Exactly repeat the material, dropping every picture from the copy.

§ COLLECTED DATA:
◇ ◇ ◇

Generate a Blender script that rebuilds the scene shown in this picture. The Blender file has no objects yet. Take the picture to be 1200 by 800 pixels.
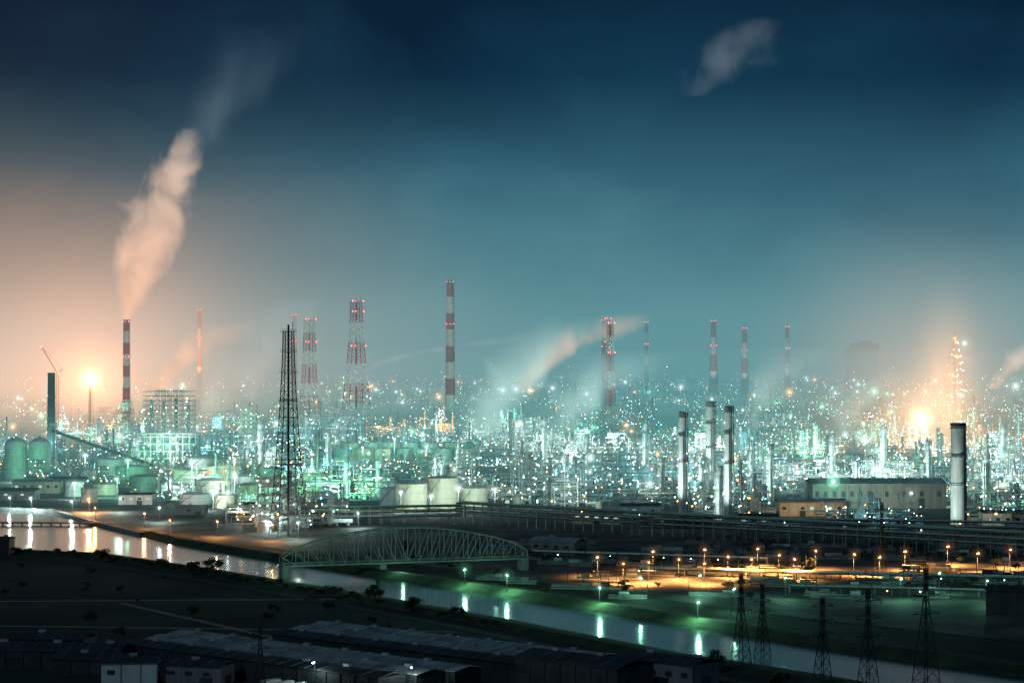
import bpy, math, random
from mathutils import Vector, Matrix
random.seed(7)
sc = bpy.context.scene
sc.view_settings.view_transform = 'Standard'
sc.view_settings.look = 'None'
sc.view_settings.exposure = 0
COL = sc.collection

# ------------------------------------------------------------------ materials
def mat(name, col, rough=0.7, metal=0.0, var=0.35, scale=0.15, bump=0.0, streak=False):
    m = bpy.data.materials.new(name); m.use_nodes = True
    nt = m.node_tree; N = nt.nodes; L = nt.links
    b = N['Principled BSDF']
    b.inputs['Roughness'].default_value = rough
    b.inputs['Metallic'].default_value = metal
    tc = N.new('ShaderNodeTexCoord'); mp = N.new('ShaderNodeMapping')
    mp.inputs['Scale'].default_value = (1, 1, 0.15) if streak else (1, 1, 1)
    n = N.new('ShaderNodeTexNoise'); n.inputs['Scale'].default_value = scale
    n.inputs['Detail'].default_value = 6
    L.new(tc.outputs['Object'], mp.inputs[0]); L.new(mp.outputs[0], n.inputs['Vector'])
    r = N.new('ShaderNodeValToRGB')
    r.color_ramp.elements[0].position = 0.3; r.color_ramp.elements[1].position = 0.7
    r.color_ramp.elements[0].color = tuple(c*(1-var) for c in col)+(1,)
    r.color_ramp.elements[1].color = tuple(min(1, c*(1+var)) for c in col)+(1,)
    L.new(n.outputs['Fac'], r.inputs[0]); L.new(r.outputs[0], b.inputs['Base Color'])
    if bump:
        bp = N.new('ShaderNodeBump'); bp.inputs['Strength'].default_value = bump
        L.new(n.outputs['Fac'], bp.inputs['Height']); L.new(bp.outputs[0], b.inputs['Normal'])
    return m

def emis(name, col, s, sample=False):
    m = bpy.data.materials.new(name); m.use_nodes = True
    nt = m.node_tree; nt.nodes.clear()
    e = nt.nodes.new('ShaderNodeEmission'); o = nt.nodes.new('ShaderNodeOutputMaterial')
    e.inputs[0].default_value = tuple(col)+(1,); e.inputs[1].default_value = s
    nt.links.new(e.outputs[0], o.inputs['Surface'])
    try: m.cycles.emission_sampling = 'AUTO' if sample else 'NONE'
    except Exception: pass
    return m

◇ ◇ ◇

§ CORRECT RESULT:
Generate a Blender script that rebuilds the scene shown in this picture. The Blender file has no objects yet. Take the picture to be 1200 by 800 pixels.
import bpy, math, random
from mathutils import Vector, Matrix
random.seed(7)
sc = bpy.context.scene
sc.view_settings.view_transform = 'Standard'
sc.view_settings.look = 'None'
sc.view_settings.exposure = 0
COL = sc.collection

# ------------------------------------------------------------------ materials
def mat(name, col, rough=0.7, metal=0.0, var=0.35, scale=0.15, bump=0.0, streak=False):
    m = bpy.data.materials.new(name); m.use_nodes = True
    nt = m.node_tree; N = nt.nodes; L = nt.links
    b = N['Principled BSDF']
    b.inputs['Roughness'].default_value = rough
    b.inputs['Metallic'].default_value = metal
    tc = N.new('ShaderNodeTexCoord'); mp = N.new('ShaderNodeMapping')
    mp.inputs['Scale'].default_value = (1, 1, 0.15) if streak else (1, 1, 1)
    n = N.new('ShaderNodeTexNoise'); n.inputs['Scale'].default_value = scale
    n.inputs['Detail'].default_value = 6
    L.new(tc.outputs['Object'], mp.inputs[0]); L.new(mp.outputs[0], n.inputs['Vector'])
    r = N.new('ShaderNodeValToRGB')
    r.color_ramp.elements[0].position = 0.3; r.color_ramp.elements[1].position = 0.7
    r.color_ramp.elements[0].color = tuple(c*(1-var) for c in col)+(1,)
    r.color_ramp.elements[1].color = tuple(min(1, c*(1+var)) for c in col)+(1,)
    L.new(n.outputs['Fac'], r.inputs[0]); L.new(r.outputs[0], b.inputs['Base Color'])
    if bump:
        bp = N.new('ShaderNodeBump'); bp.inputs['Strength'].default_value = bump
        L.new(n.outputs['Fac'], bp.inputs['Height']); L.new(bp.outputs[0], b.inputs['Normal'])
    return m

def emis(name, col, s, sample=False):
    m = bpy.data.materials.new(name); m.use_nodes = True
    nt = m.node_tree; nt.nodes.clear()
    e = nt.nodes.new('ShaderNodeEmission'); o = nt.nodes.new('ShaderNodeOutputMaterial')
    e.inputs[0].default_value = tuple(col)+(1,); e.inputs[1].default_value = s
    nt.links.new(e.outputs[0], o.inputs['Surface'])
    try: m.cycles.emission_sampling = 'AUTO' if sample else 'NONE'
    except Exception: pass
    return m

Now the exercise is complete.